EXERCISE BRIEF: Copy the listing below in full and skip every picture.

--- Start STORED DATA ---

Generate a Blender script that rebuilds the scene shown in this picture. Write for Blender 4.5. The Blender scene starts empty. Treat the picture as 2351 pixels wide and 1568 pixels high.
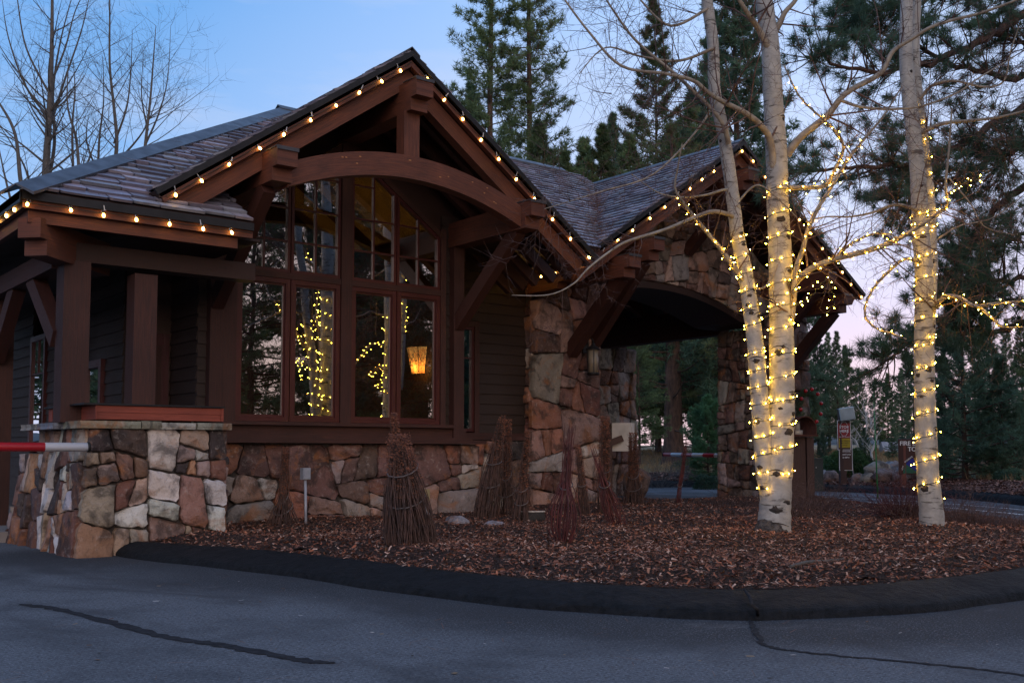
import bpy, math, random
import numpy as np
from mathutils import Vector, Matrix
SC = bpy.context.scene
COL = SC.collection
R = math.radians
# ---------------------------------------------------------------- camera model (also used to place things at real distances)
CF, CTH, CP, CH = 2400.0, R(38.4), R(3.75), 1.05
CVP = 1038 - CF*math.tan(CP)
def at(u, v, t):
    "point at horizontal distance t (m) along the viewing azimuth, seen at survey reading u, v"
    xc = (u-1175.5)/CF; yc = (CVP-v)/CF
    fh = math.cos(CP)-yc*math.sin(CP); dz = math.sin(CP)+yc*math.cos(CP)
    k = t/fh
    return Vector(((fh*math.sin(CTH)+xc*math.cos(CTH))*k, (fh*math.cos(CTH)-xc*math.sin(CTH))*k, CH+dz*k))
def ground(u, t, z=0.0):
    p = at(u, 1038, t); return Vector((p.x, p.y, z))
# ---------------------------------------------------------------- scene helpers
def tag(o, label=None, cat=None, group=None, kind=None):
    if label: o['label'] = label
    if cat: o['category'] = cat
    if group: o['group'] = group
    if kind: o['kind'] = kind
    return o
def thing(name, loc, label, cat, group=None, rz=0):
    o = bpy.data.objects.new(name, None); COL.objects.link(o)
    o.location = loc; o.rotation_euler = (0, 0, rz); o.empty_display_size = .2
    return tag(o, label, cat, group)
def origin_of(p):
    v = Vector((0, 0, 0))
    while p is not None:
        v += Vector(p.location); p = p.parent
    return v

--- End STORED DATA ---

ANSWER:
Generate a Blender script that rebuilds the scene shown in this picture. Write for Blender 4.5. The Blender scene starts empty. Treat the picture as 2351 pixels wide and 1568 pixels high.
import bpy, math, random
import numpy as np
from mathutils import Vector, Matrix
SC = bpy.context.scene
COL = SC.collection
R = math.radians
# ---------------------------------------------------------------- camera model (also used to place things at real distances)
CF, CTH, CP, CH = 2400.0, R(38.4), R(3.75), 1.05
CVP = 1038 - CF*math.tan(CP)
def at(u, v, t):
    "point at horizontal distance t (m) along the viewing azimuth, seen at survey reading u, v"
    xc = (u-1175.5)/CF; yc = (CVP-v)/CF
    fh = math.cos(CP)-yc*math.sin(CP); dz = math.sin(CP)+yc*math.cos(CP)
    k = t/fh
    return Vector(((fh*math.sin(CTH)+xc*math.cos(CTH))*k, (fh*math.cos(CTH)-xc*math.sin(CTH))*k, CH+dz*k))
def ground(u, t, z=0.0):
    p = at(u, 1038, t); return Vector((p.x, p.y, z))
# ---------------------------------------------------------------- scene helpers
def tag(o, label=None, cat=None, group=None, kind=None):
    if label: o['label'] = label
    if cat: o['category'] = cat
    if group: o['group'] = group
    if kind: o['kind'] = kind
    return o
def thing(name, loc, label, cat, group=None, rz=0):
    o = bpy.data.objects.new(name, None); COL.objects.link(o)
    o.location = loc; o.rotation_euler = (0, 0, rz); o.empty_display_size = .2
    return tag(o, label, cat, group)
def origin_of(p):
    v = Vector((0, 0, 0))
    while p is not None:
        v += Vector(p.location); p = p.parent
    return v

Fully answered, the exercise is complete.